確かに、子供ができてからの家計は厳しく、手当は100円でも、あればありがたいというのが本音ではある。だが、本当に少子化を食い止めたいのなら、もっと子育てで親が受け取る「心の資産」と、そのかけがえのなさが発信されてもいいように思う。
この3年間、先々のお金に不安を感じることはあったが、「いい年して、子供を持つべきではなかった」とのマイナス思考には一度もならなかった。なぜなら、息子といると日々が2倍も3倍も充実し、時間が足りないと感じるほど、密度が濃いからである。
ココアをおかわり、ヒーローものに夢中
先日、息子が初めてココアを飲んだ。恐る恐る口に含み、甘くほんのり香ばしい苦さにパッと明るい表情を浮かべた。すぐに「おかわり!」とねだって、またゴクゴクのどを鳴らした。
すっかり忘れた新鮮な驚きを、親も「追体験」し、共に喜び感動する。そんな息子につられて久しぶりに飲んだココアは、格別な味がした。
そうかと思えば、あんなに夢中だったテレビアニメの「それいけ!アンパンマン」を卒業し、いつの間にか「仮面ライダーガッチャード」に目を奪われている。怪獣を見て、「こわいこわい」と泣きべそをかき、ヒーローの出現に身を乗り出して、「ガッチャ!」と応援している。
パパが見ていた昭和と違って令和のヒーローものは善悪の紋切り型を排したのか、敵味方が判然としない。〝闇堕(やみお)ち〟といって、道を踏み外し悪の側につく元ヒーローもいる。息子がどこまで理解しているかはともかく、絵本やアニメには時代の変化が見て取れる。これが私には学びになる。
家族関係から友達付き合いへ…広がる世界
夏至のころ、午後7時すぎの延長保育のお迎えで、園の奥から「パパーっ」と駆けだしてきた。上履きをそろえて棚に片づけるところを「どや顔」で見せつける姿はもはや少年のようだ。帰り道、手をつないで赤くなった西の空に向かって歩いていると急に顔を曇らせる。「朝がいい。朝がいいの!」と、外遊びができなくなる寂しさをあからさまにした。すっかり忘れていた素直な気持ちに接すると、こちらもまた純粋な感情がわいてきた。
七夕の短冊には、保育園でなかよしの子と「いっぱいあそべますように」という本人の願いをママが代筆した。親子関係から友達付き合いへ、どんどん息子の社会が広がっていく。
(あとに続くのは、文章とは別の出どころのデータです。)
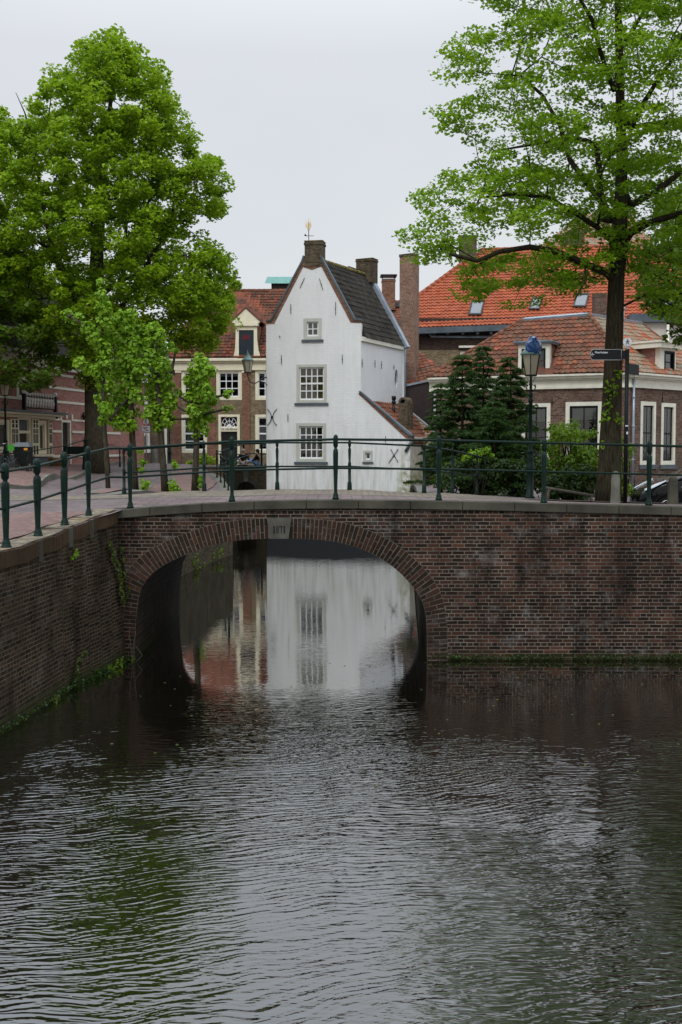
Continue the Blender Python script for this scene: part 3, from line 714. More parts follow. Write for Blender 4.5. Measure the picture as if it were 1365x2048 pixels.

息子との追体験が加わったわが人生。負債どころか毎日利息がついて、複利でどんどん楽しくなった。
ときに「負債」と揶揄される子育ては「心の資産」を積み立てる。決して豊かさとトレードオフ(両立できない関係性)ではないはずだ。
中本裕己
なかもと・ひろみ 昭和38年生まれ。前「夕刊フジ」編集長。現在も同紙で生活者の視点に立って編集者として勤務する。著書に『56歳で初めて父に、45歳で初めて母になりました』。